New York, New York, New York Tribune [Republican]

(26 October 1859)

The address of Governor Wise on his return to Richmond from his expedition to Harper's Ferry was intended, we suppose, to be complimentary to the military companies which he took with him. If so, either the Governor has rather odd ideas about compliments, or the general reputation of Virginia militia for courage and discipline cannot be very high. The Governor declares that during the journey he kept his eye on the men -- expecting, as it may be surmised from the context, to see some of them turn pale, or faint through fear, or perhaps to slink away at the first opportunity -- but though they were me by rumor after rumor, and telegram after telegram, that there was still fighting going on at Harper's Ferry, still they went through with buoyant hearts. No man blanched, and no man ran away, but all kept up good courage till they reached Harper's Ferry, and found that the fighting was over. Their discipline was as extraordinary as their courage.

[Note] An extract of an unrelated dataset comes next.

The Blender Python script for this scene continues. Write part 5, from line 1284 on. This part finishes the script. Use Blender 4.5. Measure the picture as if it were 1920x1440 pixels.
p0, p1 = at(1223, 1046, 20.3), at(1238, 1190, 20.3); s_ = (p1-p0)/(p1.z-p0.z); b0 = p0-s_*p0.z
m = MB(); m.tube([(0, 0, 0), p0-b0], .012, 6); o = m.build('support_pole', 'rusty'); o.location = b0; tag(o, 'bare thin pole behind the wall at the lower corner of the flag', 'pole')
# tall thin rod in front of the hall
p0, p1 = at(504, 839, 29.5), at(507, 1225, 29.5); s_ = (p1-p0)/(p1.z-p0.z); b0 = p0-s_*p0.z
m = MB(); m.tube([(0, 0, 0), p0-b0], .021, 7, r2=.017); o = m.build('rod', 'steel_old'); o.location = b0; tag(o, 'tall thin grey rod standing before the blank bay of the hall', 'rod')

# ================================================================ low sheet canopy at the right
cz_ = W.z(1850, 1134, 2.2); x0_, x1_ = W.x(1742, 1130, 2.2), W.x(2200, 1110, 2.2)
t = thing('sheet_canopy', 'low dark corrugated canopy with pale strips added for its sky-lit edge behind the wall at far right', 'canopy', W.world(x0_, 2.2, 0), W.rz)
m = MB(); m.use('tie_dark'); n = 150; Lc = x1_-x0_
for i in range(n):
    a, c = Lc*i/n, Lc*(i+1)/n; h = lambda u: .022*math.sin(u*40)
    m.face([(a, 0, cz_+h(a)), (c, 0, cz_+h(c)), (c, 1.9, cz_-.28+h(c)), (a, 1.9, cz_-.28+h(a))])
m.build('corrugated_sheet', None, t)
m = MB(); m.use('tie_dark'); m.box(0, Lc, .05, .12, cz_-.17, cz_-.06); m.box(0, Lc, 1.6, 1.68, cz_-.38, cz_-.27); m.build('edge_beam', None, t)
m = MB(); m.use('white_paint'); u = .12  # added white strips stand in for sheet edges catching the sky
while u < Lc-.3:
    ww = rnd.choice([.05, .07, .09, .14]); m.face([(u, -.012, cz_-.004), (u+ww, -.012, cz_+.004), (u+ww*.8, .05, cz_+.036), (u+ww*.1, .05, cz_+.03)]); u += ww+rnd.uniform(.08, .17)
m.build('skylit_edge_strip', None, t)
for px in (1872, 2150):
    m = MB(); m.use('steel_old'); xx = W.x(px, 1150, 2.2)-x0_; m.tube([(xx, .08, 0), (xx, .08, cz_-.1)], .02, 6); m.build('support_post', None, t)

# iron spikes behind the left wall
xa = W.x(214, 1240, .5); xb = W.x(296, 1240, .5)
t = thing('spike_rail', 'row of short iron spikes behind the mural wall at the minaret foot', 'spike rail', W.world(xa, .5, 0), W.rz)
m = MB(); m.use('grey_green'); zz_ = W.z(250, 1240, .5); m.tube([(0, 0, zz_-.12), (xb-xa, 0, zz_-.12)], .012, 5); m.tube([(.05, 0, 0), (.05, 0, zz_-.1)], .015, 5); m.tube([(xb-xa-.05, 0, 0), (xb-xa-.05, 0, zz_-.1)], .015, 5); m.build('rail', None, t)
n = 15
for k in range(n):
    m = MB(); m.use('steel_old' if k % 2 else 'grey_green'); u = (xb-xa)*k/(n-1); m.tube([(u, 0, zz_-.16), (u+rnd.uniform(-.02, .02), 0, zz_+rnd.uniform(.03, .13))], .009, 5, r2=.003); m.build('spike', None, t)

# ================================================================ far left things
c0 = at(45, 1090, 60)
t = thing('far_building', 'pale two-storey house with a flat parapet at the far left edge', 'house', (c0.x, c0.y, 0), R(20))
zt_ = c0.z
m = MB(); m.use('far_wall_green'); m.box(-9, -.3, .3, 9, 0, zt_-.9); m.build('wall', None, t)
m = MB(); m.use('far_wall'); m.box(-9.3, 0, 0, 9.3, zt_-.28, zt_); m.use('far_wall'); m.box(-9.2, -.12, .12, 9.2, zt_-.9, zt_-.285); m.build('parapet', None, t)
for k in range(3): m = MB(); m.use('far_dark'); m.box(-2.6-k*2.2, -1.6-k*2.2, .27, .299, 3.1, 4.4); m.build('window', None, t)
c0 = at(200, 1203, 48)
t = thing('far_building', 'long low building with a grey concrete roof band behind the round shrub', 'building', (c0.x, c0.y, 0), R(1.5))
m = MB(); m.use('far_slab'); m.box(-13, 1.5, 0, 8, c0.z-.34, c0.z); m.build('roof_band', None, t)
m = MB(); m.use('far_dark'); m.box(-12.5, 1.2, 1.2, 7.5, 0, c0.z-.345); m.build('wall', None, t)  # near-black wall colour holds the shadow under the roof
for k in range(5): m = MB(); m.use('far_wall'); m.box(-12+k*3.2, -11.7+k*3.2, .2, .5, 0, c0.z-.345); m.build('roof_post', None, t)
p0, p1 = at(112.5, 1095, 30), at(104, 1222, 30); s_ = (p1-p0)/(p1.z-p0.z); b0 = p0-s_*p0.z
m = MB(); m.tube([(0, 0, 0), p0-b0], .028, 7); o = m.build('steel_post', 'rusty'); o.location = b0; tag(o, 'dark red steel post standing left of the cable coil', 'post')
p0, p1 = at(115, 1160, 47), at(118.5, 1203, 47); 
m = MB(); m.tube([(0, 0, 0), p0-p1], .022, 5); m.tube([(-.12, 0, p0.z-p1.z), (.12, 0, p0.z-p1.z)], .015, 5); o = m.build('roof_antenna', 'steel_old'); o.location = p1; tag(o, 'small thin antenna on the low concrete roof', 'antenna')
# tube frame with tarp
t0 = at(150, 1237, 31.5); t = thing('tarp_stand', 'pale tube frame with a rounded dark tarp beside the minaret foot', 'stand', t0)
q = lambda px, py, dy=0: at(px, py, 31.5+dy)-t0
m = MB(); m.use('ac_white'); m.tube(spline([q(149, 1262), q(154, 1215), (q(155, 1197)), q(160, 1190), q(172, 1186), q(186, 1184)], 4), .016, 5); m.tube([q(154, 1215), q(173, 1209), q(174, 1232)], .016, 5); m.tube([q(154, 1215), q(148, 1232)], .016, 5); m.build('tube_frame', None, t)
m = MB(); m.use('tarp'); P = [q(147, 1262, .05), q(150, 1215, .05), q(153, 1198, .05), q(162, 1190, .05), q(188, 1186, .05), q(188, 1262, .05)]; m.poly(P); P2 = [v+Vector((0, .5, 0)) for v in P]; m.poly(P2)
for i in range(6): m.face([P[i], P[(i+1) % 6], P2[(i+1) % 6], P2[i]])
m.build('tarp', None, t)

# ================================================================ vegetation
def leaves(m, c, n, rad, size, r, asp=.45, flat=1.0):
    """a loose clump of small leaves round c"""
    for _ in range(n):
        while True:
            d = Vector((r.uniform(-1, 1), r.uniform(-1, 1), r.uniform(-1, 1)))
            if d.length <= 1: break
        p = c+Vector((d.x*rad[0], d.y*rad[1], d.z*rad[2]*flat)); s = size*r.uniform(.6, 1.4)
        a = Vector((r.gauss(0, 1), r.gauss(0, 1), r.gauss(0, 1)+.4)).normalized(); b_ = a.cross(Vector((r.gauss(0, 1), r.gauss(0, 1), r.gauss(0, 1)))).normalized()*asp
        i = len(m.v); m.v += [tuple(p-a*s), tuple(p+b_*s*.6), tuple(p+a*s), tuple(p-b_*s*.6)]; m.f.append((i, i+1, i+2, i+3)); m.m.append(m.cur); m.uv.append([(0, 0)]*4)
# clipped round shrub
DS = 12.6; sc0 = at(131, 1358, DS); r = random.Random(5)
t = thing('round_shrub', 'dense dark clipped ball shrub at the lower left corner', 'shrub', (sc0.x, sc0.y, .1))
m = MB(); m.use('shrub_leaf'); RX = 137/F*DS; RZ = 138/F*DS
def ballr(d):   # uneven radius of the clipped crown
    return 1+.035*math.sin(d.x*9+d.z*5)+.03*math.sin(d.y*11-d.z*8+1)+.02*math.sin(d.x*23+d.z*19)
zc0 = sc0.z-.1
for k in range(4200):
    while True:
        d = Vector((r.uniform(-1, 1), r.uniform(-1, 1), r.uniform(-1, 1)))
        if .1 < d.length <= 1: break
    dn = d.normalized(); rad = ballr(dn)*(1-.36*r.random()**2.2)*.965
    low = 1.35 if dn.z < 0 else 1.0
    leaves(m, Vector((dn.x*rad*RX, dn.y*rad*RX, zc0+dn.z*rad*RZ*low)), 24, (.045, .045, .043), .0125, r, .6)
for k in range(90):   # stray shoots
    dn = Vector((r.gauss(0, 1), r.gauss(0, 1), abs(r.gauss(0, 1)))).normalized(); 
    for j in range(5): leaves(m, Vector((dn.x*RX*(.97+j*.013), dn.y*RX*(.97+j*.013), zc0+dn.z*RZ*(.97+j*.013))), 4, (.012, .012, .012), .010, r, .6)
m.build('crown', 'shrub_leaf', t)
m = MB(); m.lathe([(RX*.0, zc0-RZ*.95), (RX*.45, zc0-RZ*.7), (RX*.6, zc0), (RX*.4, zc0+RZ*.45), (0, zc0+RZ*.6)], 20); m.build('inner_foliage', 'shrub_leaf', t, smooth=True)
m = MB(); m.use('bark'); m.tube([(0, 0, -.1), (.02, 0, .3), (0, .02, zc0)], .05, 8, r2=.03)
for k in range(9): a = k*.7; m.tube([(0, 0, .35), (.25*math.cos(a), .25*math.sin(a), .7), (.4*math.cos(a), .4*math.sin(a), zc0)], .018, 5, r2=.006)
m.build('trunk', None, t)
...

Notwithstanding the great excitement which prevailed at Harper's Ferry, they actually preserved order, composure, drill, and discipline, and did not -- as the Governor seems to imply might have been expected -- break up their ranks, mingle with the mob, and aid in lynching the wounded and the prisoners. Rather than be complimented in this back-handed style, we imagine that the military would have preferred not to have been mentioned at all.